We spoke with three bespoke booksellers about their services and experiences.

Heywood Hill, London
Heywood Hill owner Nicky Dunne’s most elaborate private library commission (so far) happened by chance—it was thanks to a spontaneous decision by Nina Flohr, daughter of VistaJet founder Thomas Flohr, to walk into his small bookshop nestled in London’s tony Mayfair. Her father hired Dunne, one of London’s most respected booksellers, to build a 3,000-strong bespoke collection that examined how Modernism defined the arts of the 20th century, then asked him to ship the entire haul to the family’s Swiss home and install it in situ.

Dunne estimates he’s tapped to build up to 15 private libraries like this each year. He charges nothing more than the retail price and shipping. With each client, he first holds a preliminary briefing to discuss and spec the project, before scouring shelves for titles. For jeweler Jessica McCormack, this involved sourcing books on two disparate topics: her twin passions of riding and gemstones.

Dunne says that almost one-third of his custom customers are stateside. “We just put 300 books into a property in the Hamptons, a nice selection of classic English children’s books. I think the client was fed up with the glossy, boring content-light books she saw in every one of her friends’ houses.”

 

Juniper Books, Boulder, Colorado
Thatcher Wine began selling rare books as a hobby, moonlighting from his day job as a startup CEO in 2001. After he was left unemployed by the bursting tech bubble, Wine ditched dot coms for first editions of Charles Dickens without regret.

Since then, the bookseller has overseen more than 150 custom libraries, personally steering the service by flying to meet with clients, learning their hobbies and consulting with interior designers and developers over installation (Juniper-curated libraries cost between $150 and $750 per foot). One satisfied client is Wine’s childhood pal, Gwyneth Paltrow, whose libraries at her homes in New York, Los Angeles and London he’s created.

Wine is known for his nimble resourcefulness, as when another client called in a panic. “She said, ‘I went to high school with this author, who is coming to visit me and I haven’t seen her in 20 years. I have to pretend I’ve read all her books—can you get me copies that look like they’ve been read?’” Wine sourced second-hand books that were especially battered.

Juniper’s services also include jacket design, where he creates custom covers for books. A specialty of Juniper’s involves turning a library wall into one giant photograph pieced together across the spines of the books. “It transforms the shelves into a quirky artwork, like the wall-sized image of the Brooklyn Bridge devised for one New York-based client. His other rooms have Picasso and Damien Hirst, and the library has a unique photograph spanning the shelves,” says Wine.

 

Artbook, New York City
The aptly named Artbook is the foremost specialty distributor of art and design books stateside, running the bookshops of New York City’s MoMA PS1 and the Walker Art Center in Minneapolis, among others. Collectors keen to ensure their library is of the same caliber as the artwork on their walls can tap the publisher’s services to build one.

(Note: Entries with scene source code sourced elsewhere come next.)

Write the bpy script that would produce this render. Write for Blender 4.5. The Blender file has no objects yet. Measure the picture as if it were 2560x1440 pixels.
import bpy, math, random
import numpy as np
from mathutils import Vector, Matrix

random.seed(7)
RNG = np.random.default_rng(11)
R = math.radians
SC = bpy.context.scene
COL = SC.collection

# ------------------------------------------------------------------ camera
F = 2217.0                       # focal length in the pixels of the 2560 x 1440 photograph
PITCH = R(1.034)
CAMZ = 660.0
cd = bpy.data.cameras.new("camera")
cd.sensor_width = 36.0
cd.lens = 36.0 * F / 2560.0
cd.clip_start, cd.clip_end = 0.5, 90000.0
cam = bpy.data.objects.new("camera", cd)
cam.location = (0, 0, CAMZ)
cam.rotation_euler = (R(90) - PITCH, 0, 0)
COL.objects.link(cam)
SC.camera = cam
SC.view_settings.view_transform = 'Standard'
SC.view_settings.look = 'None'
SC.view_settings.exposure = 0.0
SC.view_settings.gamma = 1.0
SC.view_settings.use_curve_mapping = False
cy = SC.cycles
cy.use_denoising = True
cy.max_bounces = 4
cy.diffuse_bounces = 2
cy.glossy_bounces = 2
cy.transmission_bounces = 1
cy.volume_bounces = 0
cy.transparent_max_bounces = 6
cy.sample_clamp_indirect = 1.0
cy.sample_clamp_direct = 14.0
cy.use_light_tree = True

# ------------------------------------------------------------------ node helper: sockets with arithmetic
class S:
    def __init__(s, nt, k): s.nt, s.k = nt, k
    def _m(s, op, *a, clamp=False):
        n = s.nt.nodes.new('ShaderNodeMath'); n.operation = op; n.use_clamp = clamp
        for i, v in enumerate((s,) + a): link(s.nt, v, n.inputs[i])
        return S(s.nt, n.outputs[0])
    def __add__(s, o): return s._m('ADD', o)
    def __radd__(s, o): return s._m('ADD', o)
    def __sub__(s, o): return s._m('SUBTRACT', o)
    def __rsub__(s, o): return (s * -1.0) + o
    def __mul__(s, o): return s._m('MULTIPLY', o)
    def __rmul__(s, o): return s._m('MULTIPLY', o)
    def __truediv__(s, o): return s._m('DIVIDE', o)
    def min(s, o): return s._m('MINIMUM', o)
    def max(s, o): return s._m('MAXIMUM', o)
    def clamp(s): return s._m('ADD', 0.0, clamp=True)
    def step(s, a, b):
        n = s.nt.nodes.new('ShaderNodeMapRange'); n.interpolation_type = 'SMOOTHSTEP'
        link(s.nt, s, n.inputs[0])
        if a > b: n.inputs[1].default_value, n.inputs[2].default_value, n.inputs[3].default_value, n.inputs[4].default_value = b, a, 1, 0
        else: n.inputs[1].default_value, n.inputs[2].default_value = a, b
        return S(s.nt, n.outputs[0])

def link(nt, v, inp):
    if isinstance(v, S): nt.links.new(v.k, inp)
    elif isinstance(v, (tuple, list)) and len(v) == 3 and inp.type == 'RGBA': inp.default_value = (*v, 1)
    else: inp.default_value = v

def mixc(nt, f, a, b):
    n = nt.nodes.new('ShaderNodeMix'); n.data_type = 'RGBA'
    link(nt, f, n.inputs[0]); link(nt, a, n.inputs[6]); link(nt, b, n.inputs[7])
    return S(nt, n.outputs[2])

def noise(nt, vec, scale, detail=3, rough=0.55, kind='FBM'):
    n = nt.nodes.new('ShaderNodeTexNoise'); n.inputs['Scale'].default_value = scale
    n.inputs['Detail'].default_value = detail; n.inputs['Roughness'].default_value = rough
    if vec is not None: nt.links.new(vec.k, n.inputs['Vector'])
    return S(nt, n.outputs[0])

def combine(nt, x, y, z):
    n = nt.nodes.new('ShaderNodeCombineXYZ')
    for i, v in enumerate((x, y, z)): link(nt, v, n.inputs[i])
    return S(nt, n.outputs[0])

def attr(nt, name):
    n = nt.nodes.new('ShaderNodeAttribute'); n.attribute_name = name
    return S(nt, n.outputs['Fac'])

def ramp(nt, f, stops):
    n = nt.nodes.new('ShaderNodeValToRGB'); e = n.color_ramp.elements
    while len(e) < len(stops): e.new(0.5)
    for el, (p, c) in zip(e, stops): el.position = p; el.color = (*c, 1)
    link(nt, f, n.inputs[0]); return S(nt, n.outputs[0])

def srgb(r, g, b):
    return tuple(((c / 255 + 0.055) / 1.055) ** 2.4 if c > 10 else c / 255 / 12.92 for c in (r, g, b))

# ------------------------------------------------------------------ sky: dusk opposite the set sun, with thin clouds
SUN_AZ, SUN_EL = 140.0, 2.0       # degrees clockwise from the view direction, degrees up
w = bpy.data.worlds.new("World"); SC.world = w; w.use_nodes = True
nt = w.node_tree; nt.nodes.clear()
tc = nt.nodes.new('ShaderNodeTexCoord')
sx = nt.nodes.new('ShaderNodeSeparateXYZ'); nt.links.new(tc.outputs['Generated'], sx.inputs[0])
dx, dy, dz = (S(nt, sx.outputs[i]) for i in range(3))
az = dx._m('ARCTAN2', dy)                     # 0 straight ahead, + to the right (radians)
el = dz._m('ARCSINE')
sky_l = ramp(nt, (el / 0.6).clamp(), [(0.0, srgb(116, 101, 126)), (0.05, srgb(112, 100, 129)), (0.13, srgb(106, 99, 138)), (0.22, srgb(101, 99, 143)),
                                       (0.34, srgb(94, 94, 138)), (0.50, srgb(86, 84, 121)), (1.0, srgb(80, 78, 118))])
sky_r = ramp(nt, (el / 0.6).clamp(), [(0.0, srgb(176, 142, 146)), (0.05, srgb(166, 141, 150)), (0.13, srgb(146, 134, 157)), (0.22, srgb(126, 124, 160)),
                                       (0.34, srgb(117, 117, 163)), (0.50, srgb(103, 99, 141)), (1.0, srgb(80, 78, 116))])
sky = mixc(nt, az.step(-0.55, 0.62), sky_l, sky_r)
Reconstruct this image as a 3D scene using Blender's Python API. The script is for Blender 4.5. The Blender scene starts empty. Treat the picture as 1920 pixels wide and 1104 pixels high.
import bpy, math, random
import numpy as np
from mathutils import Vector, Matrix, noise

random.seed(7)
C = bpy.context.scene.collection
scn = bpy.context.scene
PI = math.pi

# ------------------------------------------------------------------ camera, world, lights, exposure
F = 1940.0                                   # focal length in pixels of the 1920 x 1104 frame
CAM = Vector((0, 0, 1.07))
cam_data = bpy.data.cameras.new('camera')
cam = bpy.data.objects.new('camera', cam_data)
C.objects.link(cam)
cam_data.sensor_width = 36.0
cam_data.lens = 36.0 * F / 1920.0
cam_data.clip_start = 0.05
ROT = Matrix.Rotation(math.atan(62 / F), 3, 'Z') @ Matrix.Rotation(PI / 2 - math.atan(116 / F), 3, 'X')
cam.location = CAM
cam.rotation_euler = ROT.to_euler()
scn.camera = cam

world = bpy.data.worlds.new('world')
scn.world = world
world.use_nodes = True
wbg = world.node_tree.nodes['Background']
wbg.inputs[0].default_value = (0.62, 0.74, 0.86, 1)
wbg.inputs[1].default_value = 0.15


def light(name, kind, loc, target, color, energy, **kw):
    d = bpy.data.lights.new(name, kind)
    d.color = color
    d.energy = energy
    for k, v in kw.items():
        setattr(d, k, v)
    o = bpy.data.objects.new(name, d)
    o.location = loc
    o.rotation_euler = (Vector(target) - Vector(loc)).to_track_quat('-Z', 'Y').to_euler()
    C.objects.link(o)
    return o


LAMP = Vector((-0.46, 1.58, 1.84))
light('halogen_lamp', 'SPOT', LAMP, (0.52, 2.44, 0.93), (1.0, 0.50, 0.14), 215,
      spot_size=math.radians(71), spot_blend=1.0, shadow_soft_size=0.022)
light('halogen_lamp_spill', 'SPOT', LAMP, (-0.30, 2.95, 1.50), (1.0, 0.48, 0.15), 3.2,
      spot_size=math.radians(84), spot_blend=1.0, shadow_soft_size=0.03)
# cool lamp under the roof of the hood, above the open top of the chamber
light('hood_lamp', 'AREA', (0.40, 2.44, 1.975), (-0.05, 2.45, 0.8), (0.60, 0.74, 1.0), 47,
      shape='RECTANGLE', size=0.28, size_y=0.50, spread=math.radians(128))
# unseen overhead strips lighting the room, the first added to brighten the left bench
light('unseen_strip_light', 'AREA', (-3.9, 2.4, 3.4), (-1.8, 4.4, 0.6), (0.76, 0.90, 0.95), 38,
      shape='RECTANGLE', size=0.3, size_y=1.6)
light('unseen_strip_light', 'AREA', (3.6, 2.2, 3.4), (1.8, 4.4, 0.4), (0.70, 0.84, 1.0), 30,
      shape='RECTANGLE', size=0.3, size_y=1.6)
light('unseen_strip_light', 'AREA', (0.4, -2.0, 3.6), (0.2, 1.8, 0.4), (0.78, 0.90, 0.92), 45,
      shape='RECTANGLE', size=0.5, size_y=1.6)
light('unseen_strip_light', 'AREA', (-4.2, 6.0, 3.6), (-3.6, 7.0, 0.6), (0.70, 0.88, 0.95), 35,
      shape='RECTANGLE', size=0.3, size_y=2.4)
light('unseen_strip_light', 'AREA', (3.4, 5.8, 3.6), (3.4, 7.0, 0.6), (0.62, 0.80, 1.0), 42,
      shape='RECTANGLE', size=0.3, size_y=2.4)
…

Whether a client wishes to build a general art book library or one that  focuses on a particular subject, Artbook builds to suit. One installation, according to the company’s Luke Brown, was a $20,000 project in a penthouse duplex loft in Soho, New York, which ran 30 feet along one wall. The titles were chosen to reflect the client’s passions—a nod to his watch collection with a copy of the limited edition “Patek Philippe Steel Watches,” and a design title referencing the apartment’s Donald Judd shelves. “The client loved the selection so much, he asked us to install a second, smaller library valued at about $5,000 in his bedroom,” says Brown.

Artbook specializes in recently published works. The company is also able to source out-of-print and rare art, photo, design and architecture books, as well as artist’s books and limited editions via its close links with dealers such as Los Angeles-based Arcana. The minimum charge for custom work is $2,500, for which Artbook’s offers a starter library—say 75 or so books—on a client’s key passions that can form the core of his or her collection.